Wells Fargo Holds Workshops for Distressed Homeowners

Wells Fargo Holds Workshops for Distressed Homeowners

Wells Fargo decided to take some aggressive actions to help out distressed homeowners. The lender's recent workshop is just one of the ways it has shown its concern for its customers.

With about 11 million homeowners in over their heads with their current mortgage, Wells Fargo decided to do something to help those with a home loan at its company. Helen Riggs, age 75, is one of those people. She showed up yesterday at a workshop for distressed homeowners that Wells Fargo was sponsoring in hopes of getting a reduced monthly mortgage payment.

Riggs is a distressed homeowner whose husband recently passed away. His $50,000 annual salary was more than enough to pay the $2,135 monthly mortgage payments, but since his death, Riggs does not have that much money to put toward bills. She has already gone through the $37,000 the couple had in equity in their home to pay other bills and she has had to get a job as a greeter at Costco to help make ends meet. Wells Fargo held a three-day workshop to help people like this get back in control by discussing options with them face to face.

The workshop was held earlier this week at the Oakland Marriott Center in California. More than 1,000 homeowners showed up to take advantage of this unique opportunity which was designed to help people who have found themselves “underwater” in their home loans. Many of the recent foreclosures have been the result of subprime loans which included low interest rates at first but much higher payments after a few years. With the surge in unemployment and other economic problems, millions of homeowners found themselves in financial trouble and simply lost their homes as a result.

The Wells Fargo workshop had more than 125 representatives from the company and they each spent about an hour talking to each borrower about the various programs they can use to help them get through this bump in the road. They discussed federal programs, loan modifications and other options designed to bring down their monthly payments so they can afford to stay in their homes. The discussions were held in individual booths to help ensure privacy during this often embarrassing discussion. Wells Fargo hopes to have a decision on at least half of the requests that were brought to them during the three-day event.

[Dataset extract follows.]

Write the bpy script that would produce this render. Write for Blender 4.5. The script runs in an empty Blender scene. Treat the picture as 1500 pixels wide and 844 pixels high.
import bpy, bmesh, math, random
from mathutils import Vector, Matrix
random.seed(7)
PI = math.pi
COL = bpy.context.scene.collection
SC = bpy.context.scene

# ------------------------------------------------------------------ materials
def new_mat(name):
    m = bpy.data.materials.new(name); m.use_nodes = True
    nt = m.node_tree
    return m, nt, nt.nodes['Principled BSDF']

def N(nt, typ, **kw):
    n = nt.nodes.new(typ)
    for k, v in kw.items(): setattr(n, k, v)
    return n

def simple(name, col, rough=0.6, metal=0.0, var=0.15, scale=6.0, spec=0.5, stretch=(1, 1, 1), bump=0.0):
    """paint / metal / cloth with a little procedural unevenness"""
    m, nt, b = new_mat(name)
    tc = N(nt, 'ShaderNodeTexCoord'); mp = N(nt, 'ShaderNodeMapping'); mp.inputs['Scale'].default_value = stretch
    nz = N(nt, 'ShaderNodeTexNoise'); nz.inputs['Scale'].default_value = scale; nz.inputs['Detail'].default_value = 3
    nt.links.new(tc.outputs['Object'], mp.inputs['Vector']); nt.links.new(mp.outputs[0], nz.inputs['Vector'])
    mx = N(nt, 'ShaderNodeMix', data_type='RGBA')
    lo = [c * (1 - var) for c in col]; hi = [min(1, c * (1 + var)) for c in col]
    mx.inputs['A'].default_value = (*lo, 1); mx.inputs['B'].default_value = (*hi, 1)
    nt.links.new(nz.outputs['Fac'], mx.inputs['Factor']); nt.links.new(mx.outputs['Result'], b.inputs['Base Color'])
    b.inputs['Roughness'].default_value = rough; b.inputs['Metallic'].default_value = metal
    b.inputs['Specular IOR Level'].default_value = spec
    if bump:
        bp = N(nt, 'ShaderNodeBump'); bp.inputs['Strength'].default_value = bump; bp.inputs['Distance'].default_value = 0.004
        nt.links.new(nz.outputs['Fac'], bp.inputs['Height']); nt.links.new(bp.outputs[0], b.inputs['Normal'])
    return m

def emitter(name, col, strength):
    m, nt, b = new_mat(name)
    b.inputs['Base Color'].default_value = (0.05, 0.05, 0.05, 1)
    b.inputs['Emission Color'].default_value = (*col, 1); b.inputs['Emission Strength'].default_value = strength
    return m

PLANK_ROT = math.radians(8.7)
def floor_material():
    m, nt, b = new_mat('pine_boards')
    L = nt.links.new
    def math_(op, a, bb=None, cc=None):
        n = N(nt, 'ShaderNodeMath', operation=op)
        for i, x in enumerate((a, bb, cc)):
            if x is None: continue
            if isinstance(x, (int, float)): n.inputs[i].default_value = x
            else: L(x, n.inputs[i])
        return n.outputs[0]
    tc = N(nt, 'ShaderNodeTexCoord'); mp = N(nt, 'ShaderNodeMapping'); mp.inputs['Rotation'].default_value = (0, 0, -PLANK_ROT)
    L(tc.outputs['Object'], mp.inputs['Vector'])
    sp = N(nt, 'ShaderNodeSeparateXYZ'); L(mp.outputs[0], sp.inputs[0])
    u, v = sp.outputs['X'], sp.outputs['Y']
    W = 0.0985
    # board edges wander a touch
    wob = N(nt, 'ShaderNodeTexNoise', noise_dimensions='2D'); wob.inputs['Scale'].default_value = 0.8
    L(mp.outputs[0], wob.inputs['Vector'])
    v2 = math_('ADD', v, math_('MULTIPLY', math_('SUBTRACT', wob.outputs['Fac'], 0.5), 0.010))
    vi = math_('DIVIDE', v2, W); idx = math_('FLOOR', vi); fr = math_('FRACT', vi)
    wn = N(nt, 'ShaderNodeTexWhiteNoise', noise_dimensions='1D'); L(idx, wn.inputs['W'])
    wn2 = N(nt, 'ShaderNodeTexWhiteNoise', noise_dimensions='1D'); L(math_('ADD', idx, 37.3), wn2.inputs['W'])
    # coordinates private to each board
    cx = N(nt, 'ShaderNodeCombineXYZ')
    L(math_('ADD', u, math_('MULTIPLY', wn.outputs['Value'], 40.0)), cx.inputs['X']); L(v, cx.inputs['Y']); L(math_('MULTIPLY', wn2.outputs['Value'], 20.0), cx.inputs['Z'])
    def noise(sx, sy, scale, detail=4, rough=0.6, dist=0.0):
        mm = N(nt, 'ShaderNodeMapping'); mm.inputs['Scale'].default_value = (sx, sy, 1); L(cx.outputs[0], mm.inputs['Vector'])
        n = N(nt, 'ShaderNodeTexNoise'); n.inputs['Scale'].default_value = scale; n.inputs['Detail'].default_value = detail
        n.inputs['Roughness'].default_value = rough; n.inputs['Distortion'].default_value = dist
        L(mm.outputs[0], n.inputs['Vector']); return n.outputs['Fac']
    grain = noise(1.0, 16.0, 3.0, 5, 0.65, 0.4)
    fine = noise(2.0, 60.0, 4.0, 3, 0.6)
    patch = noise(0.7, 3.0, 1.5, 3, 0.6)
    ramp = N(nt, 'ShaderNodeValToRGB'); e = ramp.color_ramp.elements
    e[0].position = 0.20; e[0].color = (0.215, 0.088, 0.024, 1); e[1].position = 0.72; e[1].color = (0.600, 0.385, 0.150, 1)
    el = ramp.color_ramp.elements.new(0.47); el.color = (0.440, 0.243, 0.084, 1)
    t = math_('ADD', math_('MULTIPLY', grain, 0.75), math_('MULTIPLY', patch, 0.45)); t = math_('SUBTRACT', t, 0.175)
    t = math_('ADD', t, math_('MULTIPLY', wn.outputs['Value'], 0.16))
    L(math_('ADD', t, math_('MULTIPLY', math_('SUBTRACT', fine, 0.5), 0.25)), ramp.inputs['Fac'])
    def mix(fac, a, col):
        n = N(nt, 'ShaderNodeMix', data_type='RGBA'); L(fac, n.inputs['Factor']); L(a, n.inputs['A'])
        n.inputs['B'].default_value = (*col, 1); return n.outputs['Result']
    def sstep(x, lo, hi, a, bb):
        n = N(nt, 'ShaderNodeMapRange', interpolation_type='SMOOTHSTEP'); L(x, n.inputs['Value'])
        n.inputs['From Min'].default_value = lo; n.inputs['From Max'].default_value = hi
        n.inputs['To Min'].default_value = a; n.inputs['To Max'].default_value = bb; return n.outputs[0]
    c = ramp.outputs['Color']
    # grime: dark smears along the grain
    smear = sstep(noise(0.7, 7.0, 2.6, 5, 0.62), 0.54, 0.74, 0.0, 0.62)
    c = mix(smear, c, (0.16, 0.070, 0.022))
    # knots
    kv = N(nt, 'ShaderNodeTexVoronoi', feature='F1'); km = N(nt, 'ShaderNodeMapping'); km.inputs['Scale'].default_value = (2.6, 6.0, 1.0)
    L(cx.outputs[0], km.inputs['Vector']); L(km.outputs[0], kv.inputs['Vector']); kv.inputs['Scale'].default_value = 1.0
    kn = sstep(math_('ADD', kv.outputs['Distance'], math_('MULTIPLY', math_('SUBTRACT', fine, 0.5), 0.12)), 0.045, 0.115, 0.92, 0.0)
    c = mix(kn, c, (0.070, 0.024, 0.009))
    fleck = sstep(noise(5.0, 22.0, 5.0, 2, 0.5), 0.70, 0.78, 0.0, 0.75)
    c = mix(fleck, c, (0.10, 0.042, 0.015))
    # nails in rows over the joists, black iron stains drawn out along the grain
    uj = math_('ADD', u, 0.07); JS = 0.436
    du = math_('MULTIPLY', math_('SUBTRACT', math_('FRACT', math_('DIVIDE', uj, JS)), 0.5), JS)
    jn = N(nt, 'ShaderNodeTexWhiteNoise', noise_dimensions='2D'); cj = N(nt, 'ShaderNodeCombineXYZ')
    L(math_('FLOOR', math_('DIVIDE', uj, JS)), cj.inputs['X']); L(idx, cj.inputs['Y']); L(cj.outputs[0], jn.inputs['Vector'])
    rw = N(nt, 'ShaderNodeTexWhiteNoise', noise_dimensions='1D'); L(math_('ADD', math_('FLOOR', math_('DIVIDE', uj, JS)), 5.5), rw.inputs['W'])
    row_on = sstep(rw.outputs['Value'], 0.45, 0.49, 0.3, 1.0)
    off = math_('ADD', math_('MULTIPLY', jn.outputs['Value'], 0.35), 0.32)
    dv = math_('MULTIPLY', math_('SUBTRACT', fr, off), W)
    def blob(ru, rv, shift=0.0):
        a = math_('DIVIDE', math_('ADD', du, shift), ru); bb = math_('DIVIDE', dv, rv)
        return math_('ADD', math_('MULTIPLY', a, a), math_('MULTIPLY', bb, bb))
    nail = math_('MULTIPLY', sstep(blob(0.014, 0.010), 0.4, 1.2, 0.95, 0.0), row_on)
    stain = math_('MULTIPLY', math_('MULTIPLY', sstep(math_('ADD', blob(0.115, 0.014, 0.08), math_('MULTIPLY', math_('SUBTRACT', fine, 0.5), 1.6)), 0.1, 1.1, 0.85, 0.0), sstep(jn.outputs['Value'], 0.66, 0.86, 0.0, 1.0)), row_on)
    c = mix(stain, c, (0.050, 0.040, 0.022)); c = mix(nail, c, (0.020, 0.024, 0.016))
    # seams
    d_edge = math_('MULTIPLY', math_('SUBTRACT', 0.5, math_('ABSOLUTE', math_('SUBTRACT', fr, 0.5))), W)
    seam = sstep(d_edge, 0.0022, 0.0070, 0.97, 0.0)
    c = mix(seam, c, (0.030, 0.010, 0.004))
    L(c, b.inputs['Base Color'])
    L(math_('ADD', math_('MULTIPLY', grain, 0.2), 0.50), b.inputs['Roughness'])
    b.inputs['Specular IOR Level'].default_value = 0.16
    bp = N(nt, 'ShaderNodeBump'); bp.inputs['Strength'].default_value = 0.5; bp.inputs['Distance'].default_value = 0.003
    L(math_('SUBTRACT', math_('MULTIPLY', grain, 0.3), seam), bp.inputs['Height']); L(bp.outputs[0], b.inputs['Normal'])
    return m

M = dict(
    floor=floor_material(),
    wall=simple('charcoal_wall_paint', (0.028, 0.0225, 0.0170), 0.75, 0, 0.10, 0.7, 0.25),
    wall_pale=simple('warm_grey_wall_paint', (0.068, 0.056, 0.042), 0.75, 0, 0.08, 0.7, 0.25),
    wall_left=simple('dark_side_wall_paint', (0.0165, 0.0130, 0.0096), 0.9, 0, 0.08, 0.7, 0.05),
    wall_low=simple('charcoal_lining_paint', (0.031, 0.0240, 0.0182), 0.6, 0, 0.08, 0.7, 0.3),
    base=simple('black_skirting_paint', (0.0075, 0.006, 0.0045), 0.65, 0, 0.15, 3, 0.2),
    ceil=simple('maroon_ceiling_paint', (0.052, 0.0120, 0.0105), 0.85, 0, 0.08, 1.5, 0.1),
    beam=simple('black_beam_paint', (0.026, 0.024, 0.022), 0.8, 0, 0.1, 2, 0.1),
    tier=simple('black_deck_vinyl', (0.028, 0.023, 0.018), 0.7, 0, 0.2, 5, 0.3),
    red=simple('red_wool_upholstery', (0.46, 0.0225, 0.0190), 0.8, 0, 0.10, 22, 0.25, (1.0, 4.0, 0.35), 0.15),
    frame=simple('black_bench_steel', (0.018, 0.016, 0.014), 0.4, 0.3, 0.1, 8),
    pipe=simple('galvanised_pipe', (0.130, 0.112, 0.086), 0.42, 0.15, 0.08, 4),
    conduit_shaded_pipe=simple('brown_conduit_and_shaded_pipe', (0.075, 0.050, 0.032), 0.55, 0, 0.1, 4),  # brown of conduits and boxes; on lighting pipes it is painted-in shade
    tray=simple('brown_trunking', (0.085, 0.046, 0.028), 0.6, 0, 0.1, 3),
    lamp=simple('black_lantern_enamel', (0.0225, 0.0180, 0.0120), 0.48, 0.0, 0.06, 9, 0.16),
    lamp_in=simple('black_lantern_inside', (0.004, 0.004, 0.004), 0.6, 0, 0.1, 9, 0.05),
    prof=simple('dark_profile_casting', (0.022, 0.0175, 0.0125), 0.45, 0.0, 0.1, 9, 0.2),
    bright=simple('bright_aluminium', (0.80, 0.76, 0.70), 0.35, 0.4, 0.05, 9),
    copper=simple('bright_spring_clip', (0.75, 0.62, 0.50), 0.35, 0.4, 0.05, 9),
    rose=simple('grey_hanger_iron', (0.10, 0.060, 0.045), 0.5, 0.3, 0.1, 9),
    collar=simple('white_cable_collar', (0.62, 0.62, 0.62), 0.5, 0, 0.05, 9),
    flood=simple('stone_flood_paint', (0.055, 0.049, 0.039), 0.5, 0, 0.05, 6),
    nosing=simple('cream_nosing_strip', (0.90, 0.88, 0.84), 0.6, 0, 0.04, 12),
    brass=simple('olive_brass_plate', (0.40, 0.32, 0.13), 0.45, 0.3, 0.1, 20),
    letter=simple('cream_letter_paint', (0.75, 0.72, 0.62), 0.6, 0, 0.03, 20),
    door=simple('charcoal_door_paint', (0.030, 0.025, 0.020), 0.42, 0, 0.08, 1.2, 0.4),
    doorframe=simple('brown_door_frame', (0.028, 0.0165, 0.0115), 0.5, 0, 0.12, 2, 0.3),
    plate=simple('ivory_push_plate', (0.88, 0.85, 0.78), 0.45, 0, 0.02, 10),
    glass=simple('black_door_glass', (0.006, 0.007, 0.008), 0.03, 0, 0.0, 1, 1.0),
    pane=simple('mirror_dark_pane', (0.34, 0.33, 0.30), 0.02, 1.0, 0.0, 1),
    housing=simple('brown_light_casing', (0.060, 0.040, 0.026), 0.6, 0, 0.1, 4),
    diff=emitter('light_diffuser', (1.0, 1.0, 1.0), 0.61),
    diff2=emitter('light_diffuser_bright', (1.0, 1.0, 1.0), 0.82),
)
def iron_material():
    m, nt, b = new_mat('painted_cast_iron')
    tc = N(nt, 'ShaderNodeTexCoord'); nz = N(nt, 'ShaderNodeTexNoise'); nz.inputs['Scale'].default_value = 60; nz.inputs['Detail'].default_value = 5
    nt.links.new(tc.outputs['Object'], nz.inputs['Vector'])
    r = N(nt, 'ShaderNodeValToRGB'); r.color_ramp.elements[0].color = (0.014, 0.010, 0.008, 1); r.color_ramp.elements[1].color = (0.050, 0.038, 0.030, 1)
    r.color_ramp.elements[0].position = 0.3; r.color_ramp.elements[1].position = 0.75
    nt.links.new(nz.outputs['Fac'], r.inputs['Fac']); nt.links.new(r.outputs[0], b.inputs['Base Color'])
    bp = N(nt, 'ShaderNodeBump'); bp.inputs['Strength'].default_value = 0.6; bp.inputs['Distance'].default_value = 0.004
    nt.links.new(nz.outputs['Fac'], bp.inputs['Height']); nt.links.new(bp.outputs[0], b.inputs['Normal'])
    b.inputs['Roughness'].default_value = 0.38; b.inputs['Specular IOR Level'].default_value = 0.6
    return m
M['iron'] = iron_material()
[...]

One piece of good news, at least for one person, occurred when Dorothy Huggins, a 63-year-old homeowners, was able to reduce her mortgage payments from $2,100 to $1,400 on her East Palo Alto home in California. Hopefully, many more homeowners will receive decisions like that. She said she has spend about two years trying to accomplish this goal but her mortgage was modified “on the spot” when she attended he workshop.

If your home loan lender holds a workshop like this in your area, be sure to check it out. You’ve got nothing to lose!